Assume you have an integral that depends on one limit of integration such as
$\int_a^b \phi(\tau, b) d\tau$
Now, I would like to perform a change of coordinates such as $\tau = f(\sigma)$, where $\sigma$ is the new integration variable. Assume that there is a relation between $d\tau$ and $d\sigma$: $d\tau = f' \; d\sigma=v \;d\sigma$. My question is the limit of integration $b$ in the $\phi$ function has to transformed or not in the new variable coordinates. In other words, which one of the following expression is right?
$\int_{f^-1(a)}^{f^-1(b)} \phi(f(\sigma), b) v d\sigma$
$\int_{f^-1(a)}^{f^-1(b)} \phi(f(\sigma), f^-1(b)) v d\sigma$
I personally think that the first expression is the right one, but I want to be sure about that.
Thank you for any reply and suggestion. Best regards,
Neostek
Well, $b$ is just a constant here, not a variable of integration or anything like that, so your first expression is right.

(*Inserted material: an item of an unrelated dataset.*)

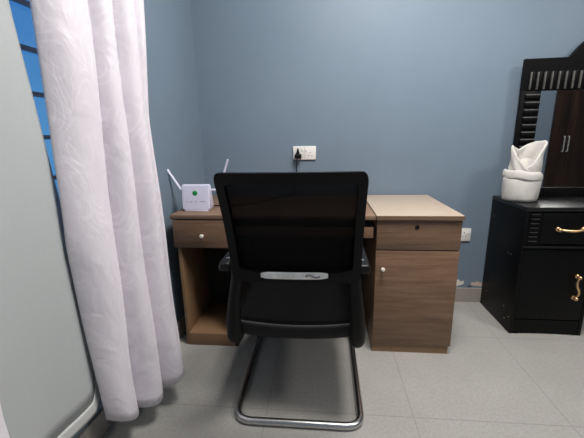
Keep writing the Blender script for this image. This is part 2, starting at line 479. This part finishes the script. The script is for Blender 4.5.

An easy way to see this is replacing $b$ by a number, say $1$, then if we make the substitution $\tau=f(\sigma)$, we would simply have $$\int_a^1 \phi(\tau,1)\ d\tau=\int_{f^{-1}(a)}^{f^{-1}(1)} \phi(f(\sigma),1)f'(\sigma)\ d\sigma$$ Also, be careful with using $f^{-1}$, since both $f^{-1}(a)$ and $f^{-1}(b)$ may be the same value, and then you have to separate the integral into parts when $\sigma$ is increasing and decreasing.